De la relation commerciale établie à la relation commerciale précaire : les conséquences de l’appel d’offres et leur appréciation désormais convergente par la Cour d’appel de Paris
La société Carrefour Hypermarchés et la société Star’s Services sont cocontractants depuis 1999, la société Star’s Services s’étant vue confier à cette date les livraisons à domicile des commandes passées auprès de Carrefour Hypermarchés depuis son site internet de vente en ligne Ooshop. Dans un second temps, à compter de 2007, la société Carrefour Hypermarchés a également chargé cette société des livraisons à domicile des commandes passées dans les magasins eux-mêmes. Leurs relations contractuelles ont consisté en une succession de contrats à durée déterminée, certains avec tacite reconduction et d’autres sans tacite reconduction.
Pour la période 2012-2015, la société Carrefour Hypermarchés a décidé d’appliquer une procédure de mise en concurrence pour les prestations de livraisons à domicile des commandes en magasins et sur le site internet. La société Star’s Services a été retenue et a conclu un contrat à durée déterminée de 36 mois couvrant ladite période et expirant le 30 juin 2015.
Ce contrat a expressément exclu la reconduction tacite. Il imposait à chaque partie de notifier au plus tard une année avant sa date d’échéance à l’autre partie son souhait de renouveler ou non le contrat à échéance. A défaut d’un renouvellement ainsi expressément notifié entre parties, il avait été expressément convenu que le contrat prendrait fin de plein droit à l’expiration de la période, soit au 30 juin 2015.
Dans le délai contractuellement requis d’une année avant l’expiration du contrat la société Carrefour Hypermarchés a notifié à la société Star’s Services sa décision de ne pas renouveler le contrat à échéance et d’initier un nouvel appel d’offres pour la période débutant le 1er juillet 2015. La société Star’s Services a été retenue au terme de cet appel d’offres, mais pour les seules prestations de livraisons à domicile des commandes passées depuis le site internet. La société Carrefour Hypermarchés l’a, par ailleurs, informée que s’agissant des livraisons à domicile des commandes passées depuis les magasins, leur relation commerciale prendrait fin à l’échéance du contrat en cours, soit au 30 juin 2015.
La société Star’s Services s’est alors prétendue victime d’une rupture brutale des relations commerciales établies.

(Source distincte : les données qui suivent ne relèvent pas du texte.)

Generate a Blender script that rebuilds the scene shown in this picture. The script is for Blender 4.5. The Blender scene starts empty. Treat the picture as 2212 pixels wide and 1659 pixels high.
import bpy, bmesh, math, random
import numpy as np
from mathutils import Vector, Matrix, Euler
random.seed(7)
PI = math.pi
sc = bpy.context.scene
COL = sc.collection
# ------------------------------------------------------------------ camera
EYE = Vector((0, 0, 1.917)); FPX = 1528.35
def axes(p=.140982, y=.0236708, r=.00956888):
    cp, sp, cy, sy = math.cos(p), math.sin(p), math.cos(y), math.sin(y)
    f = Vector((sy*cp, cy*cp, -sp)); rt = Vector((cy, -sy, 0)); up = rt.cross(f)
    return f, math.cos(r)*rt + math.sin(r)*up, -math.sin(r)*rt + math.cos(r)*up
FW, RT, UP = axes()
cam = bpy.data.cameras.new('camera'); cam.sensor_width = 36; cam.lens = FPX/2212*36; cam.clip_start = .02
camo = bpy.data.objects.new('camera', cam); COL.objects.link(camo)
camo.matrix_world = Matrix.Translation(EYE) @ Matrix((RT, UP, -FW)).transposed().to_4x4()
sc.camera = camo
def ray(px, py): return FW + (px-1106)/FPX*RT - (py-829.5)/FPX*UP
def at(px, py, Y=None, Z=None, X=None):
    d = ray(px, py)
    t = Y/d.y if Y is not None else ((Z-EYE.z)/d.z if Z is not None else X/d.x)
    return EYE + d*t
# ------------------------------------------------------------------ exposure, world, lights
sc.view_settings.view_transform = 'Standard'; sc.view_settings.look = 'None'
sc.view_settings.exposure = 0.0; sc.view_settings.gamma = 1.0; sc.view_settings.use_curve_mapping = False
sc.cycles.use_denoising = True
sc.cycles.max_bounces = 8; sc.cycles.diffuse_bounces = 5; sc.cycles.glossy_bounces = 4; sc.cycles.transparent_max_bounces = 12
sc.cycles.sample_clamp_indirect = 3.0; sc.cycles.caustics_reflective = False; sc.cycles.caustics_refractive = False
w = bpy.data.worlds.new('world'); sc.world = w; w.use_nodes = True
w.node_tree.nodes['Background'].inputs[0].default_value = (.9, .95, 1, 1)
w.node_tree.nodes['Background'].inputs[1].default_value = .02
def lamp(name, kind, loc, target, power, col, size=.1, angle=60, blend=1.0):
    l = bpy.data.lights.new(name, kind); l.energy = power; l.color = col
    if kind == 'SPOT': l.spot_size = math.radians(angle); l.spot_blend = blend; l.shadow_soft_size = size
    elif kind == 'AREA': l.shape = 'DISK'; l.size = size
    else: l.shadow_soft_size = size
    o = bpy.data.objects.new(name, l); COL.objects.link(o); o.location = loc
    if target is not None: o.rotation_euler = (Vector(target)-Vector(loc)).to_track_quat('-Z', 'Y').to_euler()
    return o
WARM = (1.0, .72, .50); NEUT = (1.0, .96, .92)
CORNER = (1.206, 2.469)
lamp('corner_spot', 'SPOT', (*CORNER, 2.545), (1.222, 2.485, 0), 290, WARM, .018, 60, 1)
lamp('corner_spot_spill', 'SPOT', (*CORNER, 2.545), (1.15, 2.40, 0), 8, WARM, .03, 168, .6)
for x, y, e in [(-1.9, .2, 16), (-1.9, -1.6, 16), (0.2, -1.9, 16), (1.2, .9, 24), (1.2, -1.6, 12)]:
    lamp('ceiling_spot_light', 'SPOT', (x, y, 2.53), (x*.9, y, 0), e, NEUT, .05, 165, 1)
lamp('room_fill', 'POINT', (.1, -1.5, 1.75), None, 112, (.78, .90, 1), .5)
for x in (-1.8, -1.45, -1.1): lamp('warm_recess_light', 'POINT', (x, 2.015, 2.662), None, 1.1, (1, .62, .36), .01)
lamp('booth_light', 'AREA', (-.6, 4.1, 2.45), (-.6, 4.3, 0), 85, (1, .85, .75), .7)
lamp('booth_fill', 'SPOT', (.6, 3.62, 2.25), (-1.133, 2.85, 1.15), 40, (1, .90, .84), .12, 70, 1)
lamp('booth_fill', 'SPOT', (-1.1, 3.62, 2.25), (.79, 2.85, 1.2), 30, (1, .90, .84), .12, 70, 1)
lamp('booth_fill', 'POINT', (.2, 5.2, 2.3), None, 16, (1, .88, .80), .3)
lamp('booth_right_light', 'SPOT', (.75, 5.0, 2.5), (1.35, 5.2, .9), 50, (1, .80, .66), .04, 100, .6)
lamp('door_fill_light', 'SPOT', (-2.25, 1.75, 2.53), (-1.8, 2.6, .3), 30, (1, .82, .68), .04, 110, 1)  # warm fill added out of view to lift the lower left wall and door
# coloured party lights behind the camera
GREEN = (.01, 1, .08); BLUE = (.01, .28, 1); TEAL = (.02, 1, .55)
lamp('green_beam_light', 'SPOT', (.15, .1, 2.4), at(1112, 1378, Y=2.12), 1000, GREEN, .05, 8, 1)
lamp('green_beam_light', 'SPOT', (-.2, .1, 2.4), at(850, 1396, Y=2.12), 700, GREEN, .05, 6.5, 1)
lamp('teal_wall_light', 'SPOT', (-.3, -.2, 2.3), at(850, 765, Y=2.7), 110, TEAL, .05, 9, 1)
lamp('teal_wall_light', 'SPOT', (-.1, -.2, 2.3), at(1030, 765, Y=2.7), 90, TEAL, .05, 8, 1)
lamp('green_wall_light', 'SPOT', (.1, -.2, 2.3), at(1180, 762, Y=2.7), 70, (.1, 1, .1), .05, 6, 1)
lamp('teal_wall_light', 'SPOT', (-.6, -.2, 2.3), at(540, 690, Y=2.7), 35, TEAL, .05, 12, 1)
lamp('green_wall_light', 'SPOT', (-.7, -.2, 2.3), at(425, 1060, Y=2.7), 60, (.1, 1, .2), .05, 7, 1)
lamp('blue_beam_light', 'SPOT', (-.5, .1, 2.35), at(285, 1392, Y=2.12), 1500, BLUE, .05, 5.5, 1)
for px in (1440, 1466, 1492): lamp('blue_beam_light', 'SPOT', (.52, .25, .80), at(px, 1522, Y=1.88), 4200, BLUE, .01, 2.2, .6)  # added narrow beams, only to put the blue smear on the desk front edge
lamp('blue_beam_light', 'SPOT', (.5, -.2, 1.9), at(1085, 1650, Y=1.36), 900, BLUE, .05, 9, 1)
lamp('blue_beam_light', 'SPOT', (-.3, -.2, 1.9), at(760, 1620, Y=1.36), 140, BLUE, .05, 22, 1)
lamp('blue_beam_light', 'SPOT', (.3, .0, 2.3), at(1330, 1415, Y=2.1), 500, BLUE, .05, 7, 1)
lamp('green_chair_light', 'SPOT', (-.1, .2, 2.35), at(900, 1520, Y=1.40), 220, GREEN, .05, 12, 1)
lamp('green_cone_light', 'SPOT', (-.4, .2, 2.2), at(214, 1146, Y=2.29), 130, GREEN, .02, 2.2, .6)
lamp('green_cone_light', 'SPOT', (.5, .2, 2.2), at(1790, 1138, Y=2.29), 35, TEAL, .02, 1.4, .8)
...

Dans un arrêt du 16 mai 2024, rendu sur renvoi après cassation partielle, la Cour d’appel de Paris a retenu que l’appel d’offres de 2011 pour la période 2012-2015 avait entraîné un aléa commercial et la précarisation des relations commerciales entre les partenaires. Cette précarisation était liée à la mise en concurrence découlant par nature de l’appel d’offres, mise en concurrence qui s’était accompagnée d’une absence de reconduction tacite du contrat. La combinaison de l’appel d’offres et de l’absence de reconduction tacite du contrat empêchait toute croyance et attente légitimes de la société Star’s Services d’une poursuite de la relation et d’une continuité du flux d’affaires avec son partenaire commercial, et ce en dépit du fait qu’elle ait été retenue à l’issue du premier appel d’offres de 2011.
La Cour d’appel de Paris a clairement décidé que la société Star’s Services « ne pouvait dès lors ignorer que la relation contractuelle était susceptible de s’interrompre à l’échéance du contrat et elle ne pouvait pas davantage espérer raisonnablement que le contrat serait renouvelé à chaque appel d’offres peu important que la société Carrefour Hypermarchés ne l’ait pas expressément informée du caractère systématique de ce mode de sélection, cet appel à la concurrence ayant nécessairement introduit un aléa commercial ».
Ainsi, la Cour a tiré toute conséquence de l’organisation d’un appel d’offres et de l’absence de toute reconduction tacite prévue dans le contrat de 2012, en considérant que la société Star’s Services ne pouvait pas légitimement croire que ses relations commerciales avec la société Carrefour Hypermarchés allaient se poursuivre suite au deuxième appel d’offres.
Par conséquent, la relation commerciale ne pouvait pas être considérée comme établie et toute brutalité était exclue, le contrat ayant régulièrement pris fin à la date de son échéance, soit au 30 juin 2015.
La circonstance que la société Star’s Services n’ait pas contesté les appels d’offres de 2012 et 2014 a également joué en sa défaveur puisque la Cour a analysé la participation de la société aux appels d’offres, sans contestation de cette mise en concurrence, comme une acceptation de l’évolution des relations commerciales vers une précarisation.